* Start *

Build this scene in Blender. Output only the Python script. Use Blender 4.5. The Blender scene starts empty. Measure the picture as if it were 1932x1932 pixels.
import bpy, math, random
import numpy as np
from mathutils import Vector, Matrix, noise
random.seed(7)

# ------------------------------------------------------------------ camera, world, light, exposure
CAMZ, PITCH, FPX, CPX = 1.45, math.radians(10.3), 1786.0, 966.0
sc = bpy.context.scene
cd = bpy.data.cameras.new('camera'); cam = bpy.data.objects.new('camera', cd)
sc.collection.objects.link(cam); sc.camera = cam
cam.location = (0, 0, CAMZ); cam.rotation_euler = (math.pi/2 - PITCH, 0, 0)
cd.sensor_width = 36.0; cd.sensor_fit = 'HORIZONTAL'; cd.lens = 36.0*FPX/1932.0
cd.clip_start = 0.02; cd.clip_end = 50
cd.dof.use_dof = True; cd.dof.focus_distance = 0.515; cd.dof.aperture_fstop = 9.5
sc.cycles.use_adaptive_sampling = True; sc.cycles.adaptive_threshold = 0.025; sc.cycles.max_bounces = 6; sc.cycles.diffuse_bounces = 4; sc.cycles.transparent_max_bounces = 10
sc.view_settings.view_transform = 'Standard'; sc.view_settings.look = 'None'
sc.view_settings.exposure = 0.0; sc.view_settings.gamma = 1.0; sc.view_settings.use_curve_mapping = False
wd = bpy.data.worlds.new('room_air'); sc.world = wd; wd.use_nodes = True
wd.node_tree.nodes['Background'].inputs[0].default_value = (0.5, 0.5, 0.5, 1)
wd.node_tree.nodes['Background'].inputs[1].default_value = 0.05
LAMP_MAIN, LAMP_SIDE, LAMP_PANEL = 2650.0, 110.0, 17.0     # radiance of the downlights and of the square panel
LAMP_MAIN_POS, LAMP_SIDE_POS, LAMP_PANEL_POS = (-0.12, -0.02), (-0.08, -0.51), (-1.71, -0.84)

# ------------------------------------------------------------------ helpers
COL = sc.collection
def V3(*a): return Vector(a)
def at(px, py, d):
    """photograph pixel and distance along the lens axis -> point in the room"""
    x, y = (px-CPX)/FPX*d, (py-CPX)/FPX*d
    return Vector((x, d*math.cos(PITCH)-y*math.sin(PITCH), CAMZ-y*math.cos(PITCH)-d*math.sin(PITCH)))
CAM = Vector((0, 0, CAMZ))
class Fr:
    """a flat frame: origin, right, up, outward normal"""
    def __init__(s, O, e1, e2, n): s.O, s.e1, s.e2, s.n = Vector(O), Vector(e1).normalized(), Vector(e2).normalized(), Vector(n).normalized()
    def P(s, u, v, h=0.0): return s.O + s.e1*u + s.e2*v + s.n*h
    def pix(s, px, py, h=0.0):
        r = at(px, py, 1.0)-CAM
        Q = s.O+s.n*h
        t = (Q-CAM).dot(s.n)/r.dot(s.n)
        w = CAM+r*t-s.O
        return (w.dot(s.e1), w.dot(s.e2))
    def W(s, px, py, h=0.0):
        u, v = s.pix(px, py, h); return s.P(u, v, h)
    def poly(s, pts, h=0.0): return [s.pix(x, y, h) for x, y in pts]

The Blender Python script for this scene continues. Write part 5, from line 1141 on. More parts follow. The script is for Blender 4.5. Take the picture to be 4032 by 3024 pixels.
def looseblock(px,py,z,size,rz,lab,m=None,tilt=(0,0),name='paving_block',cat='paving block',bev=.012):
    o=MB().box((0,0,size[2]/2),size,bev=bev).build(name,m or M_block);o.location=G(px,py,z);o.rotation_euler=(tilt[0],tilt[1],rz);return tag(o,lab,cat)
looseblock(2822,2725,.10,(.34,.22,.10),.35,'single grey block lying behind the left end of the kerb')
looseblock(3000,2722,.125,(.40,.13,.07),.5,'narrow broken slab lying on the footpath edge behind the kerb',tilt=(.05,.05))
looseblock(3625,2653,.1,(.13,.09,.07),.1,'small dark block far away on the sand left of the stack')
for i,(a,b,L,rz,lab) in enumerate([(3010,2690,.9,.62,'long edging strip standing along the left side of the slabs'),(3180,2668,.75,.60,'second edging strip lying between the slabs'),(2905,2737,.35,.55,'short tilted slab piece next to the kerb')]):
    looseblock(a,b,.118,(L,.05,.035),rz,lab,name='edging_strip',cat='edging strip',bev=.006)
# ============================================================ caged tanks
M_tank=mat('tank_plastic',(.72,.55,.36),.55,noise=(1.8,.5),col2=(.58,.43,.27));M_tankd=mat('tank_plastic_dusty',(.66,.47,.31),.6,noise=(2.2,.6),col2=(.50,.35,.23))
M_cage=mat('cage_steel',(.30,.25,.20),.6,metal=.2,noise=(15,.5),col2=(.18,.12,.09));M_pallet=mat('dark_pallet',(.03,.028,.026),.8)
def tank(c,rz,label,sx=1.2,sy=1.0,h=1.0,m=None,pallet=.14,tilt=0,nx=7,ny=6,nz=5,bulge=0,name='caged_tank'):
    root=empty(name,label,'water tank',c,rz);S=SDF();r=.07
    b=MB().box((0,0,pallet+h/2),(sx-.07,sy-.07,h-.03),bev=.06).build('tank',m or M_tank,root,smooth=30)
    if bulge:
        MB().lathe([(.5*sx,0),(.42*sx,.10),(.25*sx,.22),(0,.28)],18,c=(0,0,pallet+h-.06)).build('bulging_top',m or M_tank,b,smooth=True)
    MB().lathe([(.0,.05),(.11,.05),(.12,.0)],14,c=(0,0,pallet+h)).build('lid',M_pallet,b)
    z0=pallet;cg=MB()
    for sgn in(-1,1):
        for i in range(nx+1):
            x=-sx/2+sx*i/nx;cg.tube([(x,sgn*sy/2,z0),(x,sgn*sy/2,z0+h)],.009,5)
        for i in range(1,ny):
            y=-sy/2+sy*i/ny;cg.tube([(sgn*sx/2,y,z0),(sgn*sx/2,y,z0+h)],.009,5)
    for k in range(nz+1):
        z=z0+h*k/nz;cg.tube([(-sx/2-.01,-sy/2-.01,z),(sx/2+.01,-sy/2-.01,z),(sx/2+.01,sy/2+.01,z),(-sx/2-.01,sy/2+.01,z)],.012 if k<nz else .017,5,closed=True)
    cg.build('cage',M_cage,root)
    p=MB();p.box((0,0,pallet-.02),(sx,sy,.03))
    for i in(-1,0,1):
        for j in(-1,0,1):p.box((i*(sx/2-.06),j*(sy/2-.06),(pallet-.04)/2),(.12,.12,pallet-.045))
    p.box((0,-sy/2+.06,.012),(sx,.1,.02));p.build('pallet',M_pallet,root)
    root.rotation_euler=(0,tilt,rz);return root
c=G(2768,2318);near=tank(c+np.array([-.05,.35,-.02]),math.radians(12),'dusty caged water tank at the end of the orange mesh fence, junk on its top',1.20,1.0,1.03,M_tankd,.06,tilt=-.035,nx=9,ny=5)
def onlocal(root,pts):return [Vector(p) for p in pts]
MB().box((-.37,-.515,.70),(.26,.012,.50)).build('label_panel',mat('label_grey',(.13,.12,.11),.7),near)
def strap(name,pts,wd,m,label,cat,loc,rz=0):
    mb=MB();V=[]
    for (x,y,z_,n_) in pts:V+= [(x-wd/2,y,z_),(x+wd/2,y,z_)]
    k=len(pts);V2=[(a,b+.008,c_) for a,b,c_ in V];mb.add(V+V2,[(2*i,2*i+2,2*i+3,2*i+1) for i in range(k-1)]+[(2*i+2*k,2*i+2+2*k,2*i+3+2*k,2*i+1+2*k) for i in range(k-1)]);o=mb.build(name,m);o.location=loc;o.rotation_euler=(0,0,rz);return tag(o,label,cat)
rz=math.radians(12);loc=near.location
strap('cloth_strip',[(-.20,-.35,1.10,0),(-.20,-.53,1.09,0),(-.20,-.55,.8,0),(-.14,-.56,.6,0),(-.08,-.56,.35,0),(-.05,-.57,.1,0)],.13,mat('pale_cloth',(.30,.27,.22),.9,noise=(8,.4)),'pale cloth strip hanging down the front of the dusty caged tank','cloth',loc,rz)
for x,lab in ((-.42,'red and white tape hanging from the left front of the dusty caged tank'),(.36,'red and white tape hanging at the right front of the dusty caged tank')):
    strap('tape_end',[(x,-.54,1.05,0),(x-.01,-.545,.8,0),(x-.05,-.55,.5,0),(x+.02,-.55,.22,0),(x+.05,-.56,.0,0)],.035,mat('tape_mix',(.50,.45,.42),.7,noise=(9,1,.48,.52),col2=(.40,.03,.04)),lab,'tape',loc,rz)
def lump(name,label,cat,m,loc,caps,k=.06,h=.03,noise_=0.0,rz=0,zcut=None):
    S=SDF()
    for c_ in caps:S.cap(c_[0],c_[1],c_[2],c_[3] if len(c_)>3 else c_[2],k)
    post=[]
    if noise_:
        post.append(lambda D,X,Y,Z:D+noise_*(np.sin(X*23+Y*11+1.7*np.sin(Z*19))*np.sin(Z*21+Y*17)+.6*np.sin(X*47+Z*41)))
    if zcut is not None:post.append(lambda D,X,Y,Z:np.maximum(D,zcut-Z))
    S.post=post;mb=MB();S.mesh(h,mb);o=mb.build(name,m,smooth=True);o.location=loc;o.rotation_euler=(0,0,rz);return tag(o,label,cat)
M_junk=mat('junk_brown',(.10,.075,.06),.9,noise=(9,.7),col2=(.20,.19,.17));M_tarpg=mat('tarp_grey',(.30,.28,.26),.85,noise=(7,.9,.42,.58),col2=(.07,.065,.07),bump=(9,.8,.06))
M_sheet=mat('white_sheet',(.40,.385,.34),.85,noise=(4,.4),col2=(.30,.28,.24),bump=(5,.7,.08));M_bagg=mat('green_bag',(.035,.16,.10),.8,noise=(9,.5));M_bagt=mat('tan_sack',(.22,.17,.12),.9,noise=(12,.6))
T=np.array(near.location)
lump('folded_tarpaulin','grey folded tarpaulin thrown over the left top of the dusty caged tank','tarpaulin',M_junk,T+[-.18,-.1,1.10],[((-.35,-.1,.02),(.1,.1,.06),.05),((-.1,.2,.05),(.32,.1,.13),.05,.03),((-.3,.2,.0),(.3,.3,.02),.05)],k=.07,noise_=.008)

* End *

Problem to solve. Starting at the first line of the records, print each line exactly, stopping after the line that contains "random.seed(7)".

Response to this exercise.
Build this scene in Blender. Output only the Python script. Use Blender 4.5. The Blender scene starts empty. Measure the picture as if it were 1932x1932 pixels.
import bpy, math, random
import numpy as np
from mathutils import Vector, Matrix, noise
random.seed(7)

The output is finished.